__GIVEN REQUEST__: Word for word, quote all of the material, omitting the pictures.
───
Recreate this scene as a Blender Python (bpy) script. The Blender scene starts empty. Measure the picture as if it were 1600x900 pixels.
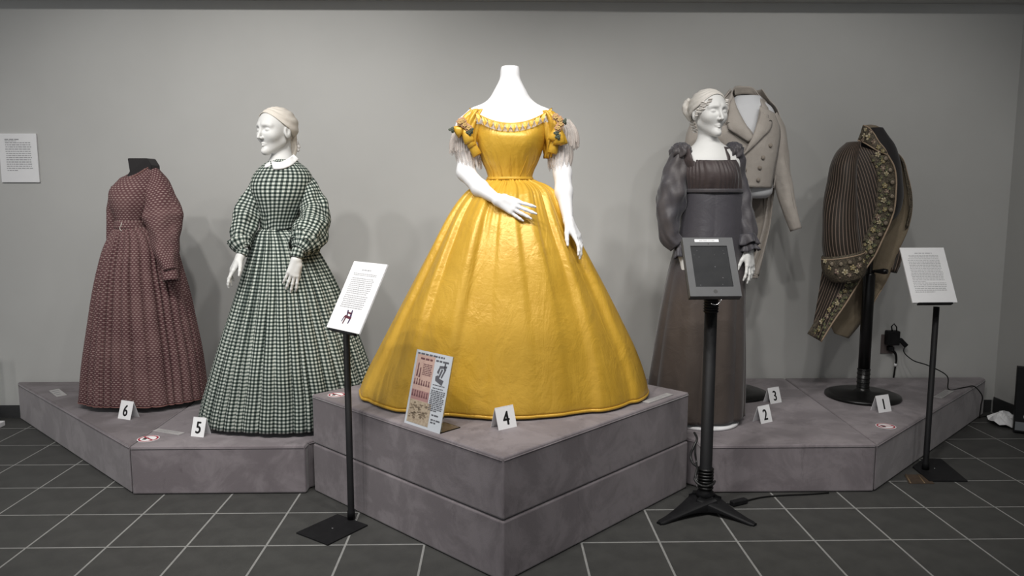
import bpy, bmesh, math, random
import numpy as np
from mathutils import Vector, Matrix

# ------------------------------------------------------------------ camera
FPX, CAM_H = 1194.0, 1.345
TILT = math.atan(147 / FPX)
YAW = math.atan(25 / (FPX / math.cos(TILT)))
scene = bpy.context.scene
cam_data = bpy.data.cameras.new('camera')
cam_data.sensor_width = 36.0
cam_data.lens = FPX / 1600 * 36.0
cam_data.clip_start = 0.05
cam = bpy.data.objects.new('camera', cam_data)
scene.collection.objects.link(cam)
cam.location = (0, 0, CAM_H)
cam.rotation_euler = (math.pi / 2 - TILT, 0, -YAW)
scene.camera = cam

# ------------------------------------------------------------------ world, lights, exposure
world = bpy.data.worlds.new('gallery_ambient')
scene.world = world
world.use_nodes = True
world.node_tree.nodes['Background'].inputs[0].default_value = (0.95, 0.97, 1.0, 1)
world.node_tree.nodes['Background'].inputs[1].default_value = 0.42

def spot(name, loc, target, watts, angle, blend=0.6, radius=0.05, col=(1, 0.96, 0.90)):
    l = bpy.data.lights.new(name, 'SPOT')
    l.energy = watts; l.spot_size = math.radians(angle); l.spot_blend = blend
    l.shadow_soft_size = radius; l.color = col
    o = bpy.data.objects.new(name, l)
    scene.collection.objects.link(o)
    o.location = loc
    o.rotation_euler = (Vector(target) - Vector(loc)).to_track_quat('-Z', 'Y').to_euler()
    return o

# ceiling track lights in front of the platform (the fixtures hang above the frame)
for _p, _t, _w in (((-2.9, 1.9, 3.15), (-2.0, 4.2, 0.8), 52), ((-2.2, 1.8, 3.15), (-1.6, 4.1, 0.8), 68), ((-1.5, 1.8, 3.15), (-1.2, 4.0, 0.9), 84),
                   ((-0.9, 1.7, 3.15), (-0.5, 3.9, 0.9), 104), ((-0.25, 2.05, 3.15), (0.02, 3.0, 0.5), 74), ((0.3, 1.3, 3.15), (0.1, 3.2, 0.7), 66), ((0.25, 2.1, 3.15), (0.05, 2.9, 0.45), 34),
                   ((0.9, 1.4, 3.15), (0.3, 3.3, 0.7), 52), ((0.8, 2.0, 3.15), (1.3, 4.1, 0.9), 40), ((1.6, 1.9, 3.15), (1.6, 4.2, 0.8), 34), ((2.3, 1.9, 3.15), (2.0, 4.2, 0.8), 34)):
    spot('track_spot', _p, _t, _w, 82, 0.7, 0.06, (1, 0.975, 0.94))
vs = scene.view_settings
vs.view_transform = 'Standard'; vs.look = 'None'; vs.gamma = 1.0
vs.use_curve_mapping = False
vs.exposure = 0.0

# ------------------------------------------------------------------ helpers
COL = scene.collection
ORG = {}
RAY_F = np.array([math.sin(YAW) * math.cos(TILT), math.cos(YAW) * math.cos(TILT), -math.sin(TILT)])
RAY_R = np.array([math.cos(YAW), -math.sin(YAW), 0.0])
RAY_U = np.cross(RAY_R, RAY_F)

def at(u, v, Y):
    """measured point of the photograph -> world point standing at depth Y"""
    d = RAY_F + RAY_R * (u - 800) / FPX + RAY_U * (450 - v) / FPX
    return np.array([0, 0, CAM_H]) + d * (Y / d[1])

def thing(name, loc, label, cat, group=None):
    o = bpy.data.objects.new(name, None)
    o.empty_display_size = 0.1
    COL.objects.link(o)
    o.location = loc
    o['label'] = label; o['category'] = cat
    if group: o['group'] = group
    ORG[o] = np.array(loc, float)
    return o

def mk(name, verts, faces, mat, parent=None, smooth=True, uvs=None, loc=None, mats=None, midx=None, label=None):
    """one mesh object from world-space verts; local origin = parent's base (or loc)"""
    org = ORG[parent] if parent is not None else np.array(loc if loc is not None else (0, 0, 0), float)
    V = np.asarray(verts, float).reshape(-1, 3) - org
    me = bpy.data.meshes.new(name)
    me.from_pydata(V.tolist(), [], [list(map(int, f)) for f in faces])
    if uvs is not None:
        uvl = me.uv_layers.new(name='UVMap')
        flat = np.asarray(uvs, np.float32).reshape(-1)
        uvl.data.foreach_set('uv', flat)
    if smooth:
        me.polygons.foreach_set('use_smooth', [True] * len(me.polygons))
    for m in (mats or [mat]): me.materials.append(m)
    if midx is not None:
        me.polygons.foreach_set('material_index', [int(i) for i in midx])
    me.update()
    o = bpy.data.objects.new(name, me)
    COL.objects.link(o)
    if parent is not None: o.parent = parent
    else: o.location = org
    ORG[o] = org
    if label: o['label'] = label
    return o

def tag(o, label, cat, group=None):
    o['label'] = label; o['category'] = cat
    if group: o['group'] = group
    return o

def structure(o):
    o['kind'] = 'structure'
    return o

def bevel(o, w, seg=2, angle=40):
    m = o.modifiers.new('bevel', 'BEVEL'); m.width = w; m.segments = seg
    m.limit_method = 'ANGLE'; m.angle_limit = math.radians(angle)
    return o

def solid(o, t, off=-1):
    m = o.modifiers.new('solid', 'SOLIDIFY'); m.thickness = t; m.offset = off
    return o

BOXF = [(0, 3, 2, 1), (4, 5, 6, 7), (0, 1, 5, 4), (1, 2, 6, 5), (2, 3, 7, 6), (3, 0, 4, 7)]
def box_v(x0, x1, y0, y1, z0, z1):
    return [(x0, y0, z0), (x1, y0, z0), (x1, y1, z0), (x0, y1, z0), (x0, y0, z1), (x1, y0, z1), (x1, y1, z1), (x0, y1, z1)]

def obox(c, ax, ay, az, sx, sy, sz):
    """oriented box verts, centre c, half sizes"""
    c = np.asarray(c, float); ax, ay, az = [np.asarray(a, float) / np.linalg.norm(a) for a in (ax, ay, az)]
    out = []
    for dz in (-1, 1):
        for dx, dy in ((-1, -1), (1, -1), (1, 1), (-1, 1)):
            out.append(c + ax * sx * dx + ay * sy * dy + az * sz * dz)
    return out

def prism(poly, z0, z1):
    n = len(poly)
    V = [(x, y, z0) for x, y in poly] + [(x, y, z1) for x, y in poly]
    F = [tuple(range(n))[::-1], tuple(range(n, 2 * n))] + [(i, (i + 1) % n, n + (i + 1) % n, n + i) for i in range(n)]
    return V, F

class MB:
    """mesh collector"""
    def __init__(s): s.v = []; s.f = []; s.mi = []
    def add(s, V, F, mi=0):
        b = len(s.v); s.v += [tuple(map(float, p)) for p in V]
        s.f += [tuple(int(i) + b for i in f) for f in F]; s.mi += [mi] * len(F)
        return s
    def build(s, name, mat, parent=None, **k):
        return mk(name, s.v, s.f, mat, parent, midx=s.mi if k.get('mats') else None, **k)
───
__COMPLETE OUTPUT__:
Recreate this scene as a Blender Python (bpy) script. The Blender scene starts empty. Measure the picture as if it were 1600x900 pixels.
import bpy, bmesh, math, random
import numpy as np
from mathutils import Vector, Matrix

# ------------------------------------------------------------------ camera
FPX, CAM_H = 1194.0, 1.345
TILT = math.atan(147 / FPX)
YAW = math.atan(25 / (FPX / math.cos(TILT)))
scene = bpy.context.scene
cam_data = bpy.data.cameras.new('camera')
cam_data.sensor_width = 36.0
cam_data.lens = FPX / 1600 * 36.0
cam_data.clip_start = 0.05
cam = bpy.data.objects.new('camera', cam_data)
scene.collection.objects.link(cam)
cam.location = (0, 0, CAM_H)
cam.rotation_euler = (math.pi / 2 - TILT, 0, -YAW)
scene.camera = cam

# ------------------------------------------------------------------ world, lights, exposure
world = bpy.data.worlds.new('gallery_ambient')
scene.world = world
world.use_nodes = True
world.node_tree.nodes['Background'].inputs[0].default_value = (0.95, 0.97, 1.0, 1)
world.node_tree.nodes['Background'].inputs[1].default_value = 0.42

def spot(name, loc, target, watts, angle, blend=0.6, radius=0.05, col=(1, 0.96, 0.90)):
    l = bpy.data.lights.new(name, 'SPOT')
    l.energy = watts; l.spot_size = math.radians(angle); l.spot_blend = blend
    l.shadow_soft_size = radius; l.color = col
    o = bpy.data.objects.new(name, l)
    scene.collection.objects.link(o)
    o.location = loc
    o.rotation_euler = (Vector(target) - Vector(loc)).to_track_quat('-Z', 'Y').to_euler()
    return o

# ceiling track lights in front of the platform (the fixtures hang above the frame)
for _p, _t, _w in (((-2.9, 1.9, 3.15), (-2.0, 4.2, 0.8), 52), ((-2.2, 1.8, 3.15), (-1.6, 4.1, 0.8), 68), ((-1.5, 1.8, 3.15), (-1.2, 4.0, 0.9), 84),
                   ((-0.9, 1.7, 3.15), (-0.5, 3.9, 0.9), 104), ((-0.25, 2.05, 3.15), (0.02, 3.0, 0.5), 74), ((0.3, 1.3, 3.15), (0.1, 3.2, 0.7), 66), ((0.25, 2.1, 3.15), (0.05, 2.9, 0.45), 34),
                   ((0.9, 1.4, 3.15), (0.3, 3.3, 0.7), 52), ((0.8, 2.0, 3.15), (1.3, 4.1, 0.9), 40), ((1.6, 1.9, 3.15), (1.6, 4.2, 0.8), 34), ((2.3, 1.9, 3.15), (2.0, 4.2, 0.8), 34)):
    spot('track_spot', _p, _t, _w, 82, 0.7, 0.06, (1, 0.975, 0.94))
vs = scene.view_settings
vs.view_transform = 'Standard'; vs.look = 'None'; vs.gamma = 1.0
vs.use_curve_mapping = False
vs.exposure = 0.0

# ------------------------------------------------------------------ helpers
COL = scene.collection
ORG = {}
RAY_F = np.array([math.sin(YAW) * math.cos(TILT), math.cos(YAW) * math.cos(TILT), -math.sin(TILT)])
RAY_R = np.array([math.cos(YAW), -math.sin(YAW), 0.0])
RAY_U = np.cross(RAY_R, RAY_F)

def at(u, v, Y):
    """measured point of the photograph -> world point standing at depth Y"""
    d = RAY_F + RAY_R * (u - 800) / FPX + RAY_U * (450 - v) / FPX
    return np.array([0, 0, CAM_H]) + d * (Y / d[1])

def thing(name, loc, label, cat, group=None):
    o = bpy.data.objects.new(name, None)
    o.empty_display_size = 0.1
    COL.objects.link(o)
    o.location = loc
    o['label'] = label; o['category'] = cat
    if group: o['group'] = group
    ORG[o] = np.array(loc, float)
    return o

def mk(name, verts, faces, mat, parent=None, smooth=True, uvs=None, loc=None, mats=None, midx=None, label=None):
    """one mesh object from world-space verts; local origin = parent's base (or loc)"""
    org = ORG[parent] if parent is not None else np.array(loc if loc is not None else (0, 0, 0), float)
    V = np.asarray(verts, float).reshape(-1, 3) - org
    me = bpy.data.meshes.new(name)
    me.from_pydata(V.tolist(), [], [list(map(int, f)) for f in faces])
    if uvs is not None:
        uvl = me.uv_layers.new(name='UVMap')
        flat = np.asarray(uvs, np.float32).reshape(-1)
        uvl.data.foreach_set('uv', flat)
    if smooth:
        me.polygons.foreach_set('use_smooth', [True] * len(me.polygons))
    for m in (mats or [mat]): me.materials.append(m)
    if midx is not None:
        me.polygons.foreach_set('material_index', [int(i) for i in midx])
    me.update()
    o = bpy.data.objects.new(name, me)
    COL.objects.link(o)
    if parent is not None: o.parent = parent
    else: o.location = org
    ORG[o] = org
    if label: o['label'] = label
    return o

def tag(o, label, cat, group=None):
    o['label'] = label; o['category'] = cat
    if group: o['group'] = group
    return o

def structure(o):
    o['kind'] = 'structure'
    return o

def bevel(o, w, seg=2, angle=40):
    m = o.modifiers.new('bevel', 'BEVEL'); m.width = w; m.segments = seg
    m.limit_method = 'ANGLE'; m.angle_limit = math.radians(angle)
    return o

def solid(o, t, off=-1):
    m = o.modifiers.new('solid', 'SOLIDIFY'); m.thickness = t; m.offset = off
    return o

BOXF = [(0, 3, 2, 1), (4, 5, 6, 7), (0, 1, 5, 4), (1, 2, 6, 5), (2, 3, 7, 6), (3, 0, 4, 7)]
def box_v(x0, x1, y0, y1, z0, z1):
    return [(x0, y0, z0), (x1, y0, z0), (x1, y1, z0), (x0, y1, z0), (x0, y0, z1), (x1, y0, z1), (x1, y1, z1), (x0, y1, z1)]

def obox(c, ax, ay, az, sx, sy, sz):
    """oriented box verts, centre c, half sizes"""
    c = np.asarray(c, float); ax, ay, az = [np.asarray(a, float) / np.linalg.norm(a) for a in (ax, ay, az)]
    out = []
    for dz in (-1, 1):
        for dx, dy in ((-1, -1), (1, -1), (1, 1), (-1, 1)):
            out.append(c + ax * sx * dx + ay * sy * dy + az * sz * dz)
    return out

def prism(poly, z0, z1):
    n = len(poly)
    V = [(x, y, z0) for x, y in poly] + [(x, y, z1) for x, y in poly]
    F = [tuple(range(n))[::-1], tuple(range(n, 2 * n))] + [(i, (i + 1) % n, n + (i + 1) % n, n + i) for i in range(n)]
    return V, F

class MB:
    """mesh collector"""
    def __init__(s): s.v = []; s.f = []; s.mi = []
    def add(s, V, F, mi=0):
        b = len(s.v); s.v += [tuple(map(float, p)) for p in V]
        s.f += [tuple(int(i) + b for i in f) for f in F]; s.mi += [mi] * len(F)
        return s
    def build(s, name, mat, parent=None, **k):
        return mk(name, s.v, s.f, mat, parent, midx=s.mi if k.get('mats') else None, **k)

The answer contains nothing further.